The pace and volume of progress in AI is exceptional. How do you personally stay up to date on the latest research and what kind of tools do you use?

Jiaao He: “I read the newest papers and articles frequently. Sometimes my advisor and friends share what they are reading with me. We check out the websites of top conferences as soon as the papers are released. In system conferences, there are not as many papers published as in AI conferences. So, there we can go through the list of all papers and find out the ones that we are interested in.

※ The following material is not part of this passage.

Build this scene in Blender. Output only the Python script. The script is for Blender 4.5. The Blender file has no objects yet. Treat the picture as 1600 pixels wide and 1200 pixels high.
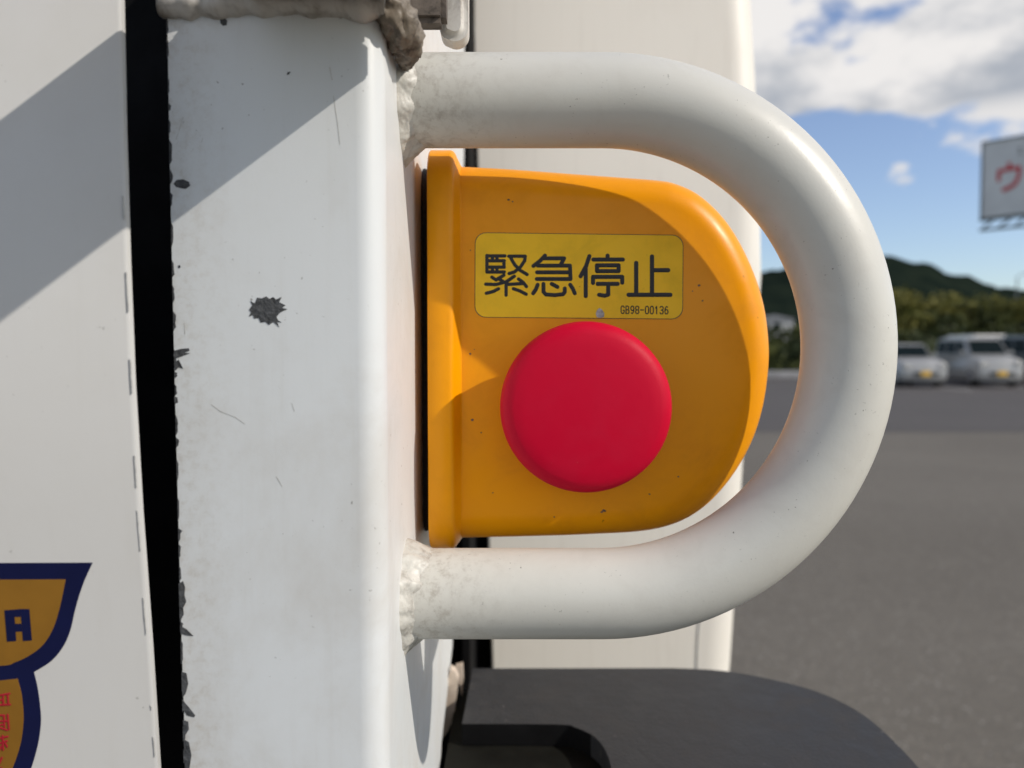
import bpy, bmesh, math, random
from mathutils import Vector, Matrix, noise
R = math.radians
random.seed(7)
S = bpy.context.scene
COL = S.collection

# ------------------------------------------------------------------ camera, world, sun, exposure
CZ = 1.2                       # lens height above the asphalt
PITCH = R(2.3)                 # looking very slightly down
F = 1200.0                     # focal length in photo pixels (1600 wide)
cam_d = bpy.data.cameras.new('camera')
cam_d.sensor_width = 36.0
cam_d.lens = 27.0
cam_d.clip_start = 0.01
cam_d.clip_end = 3000.0
cam_d.dof.use_dof = True
cam_d.dof.focus_distance = 0.178
cam_d.dof.aperture_fstop = 14.0
cam = bpy.data.objects.new('camera', cam_d)
COL.objects.link(cam)
cam.location = (0, 0, CZ)
cam.rotation_euler = (R(90) - PITCH, 0, 0)
S.camera = cam

TO_SUN = Vector((0.75, -0.345, 0.55)).normalized()
SUN_EL = math.asin(TO_SUN.z)
SUN_AZ = math.atan2(TO_SUN.x, TO_SUN.y)      # clockwise from +Y

world = bpy.data.worlds.new('World')
S.world = world
world.use_nodes = True
wt = world.node_tree
wt.nodes.clear()


def N(tree, kind, **kw):
    n = tree.nodes.new(kind)
    for k, v in kw.items():
        if k.startswith('i_'):
            n.inputs[k[2:].replace('_', ' ')].default_value = v
        else:
            setattr(n, k, v)
    return n


def math_node(tree, op, a, b=None, clamp=False):
    n = tree.nodes.new('ShaderNodeMath')
    n.operation = op
    n.use_clamp = clamp
    for i, v in enumerate((a, b)):
        if v is None:
            continue
        if isinstance(v, (int, float)):
            n.inputs[i].default_value = v
        else:
            tree.links.new(v, n.inputs[i])
    return n.outputs[0]


def map_range(tree, v, a, b, c=0.0, d=1.0, smooth=True):
    n = tree.nodes.new('ShaderNodeMapRange')
    n.interpolation_type = 'SMOOTHSTEP' if smooth else 'LINEAR'
    tree.links.new(v, n.inputs[0])
    for i, x in enumerate((a, b, c, d)):
        n.inputs[i + 1].default_value = x
    return n.outputs[0]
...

I also sometimes go through arXiv and receive recommendations from Google Scholar.”

Jie Tang, on the other hand, mainly uses AMiner.cn, the system he helped develop, to keep up with the latest research.

What is your dream of how AI can help researchers like you?

Jiaao He chuckles: “Maybe they can help me do paper reading, writing and coding, then I will lose my job.”

Jie Tang is more optimistic: “ I hope AI can help me find the important information that I should not have missed, digest the information and trace the origin of the information.”

Do you believe we are on the path to General Artificial Intelligence and how do we make sure humanity will benefit?

Jie Tang: “Yes, I am quite sure and very confident that we will one day have General Artificial Intelligence. I am not sure how humanity will benefit from it, but simply believe that technologies will advance and make this happen.”

Interestingly, the two researchers take quite the opposite view here. Jiaao He says: “I am personally pessimistic about the so-called general AI. We develop models because we want to get our tasks done, but not to create something identical to human beings, or ourselves. As our models are already stronger than human beings in some aspects, they are going to be used in a wide range of areas in various forms. The need to integrate and wrap some of their functions in a human-like shell is in my view only entertainment.”

Thank you for the interview. At Zeta Alpha, we are looking forward to further advances in open source super-large language models enabled by this cutting edge work and how they can benefit more accurate NLP applications.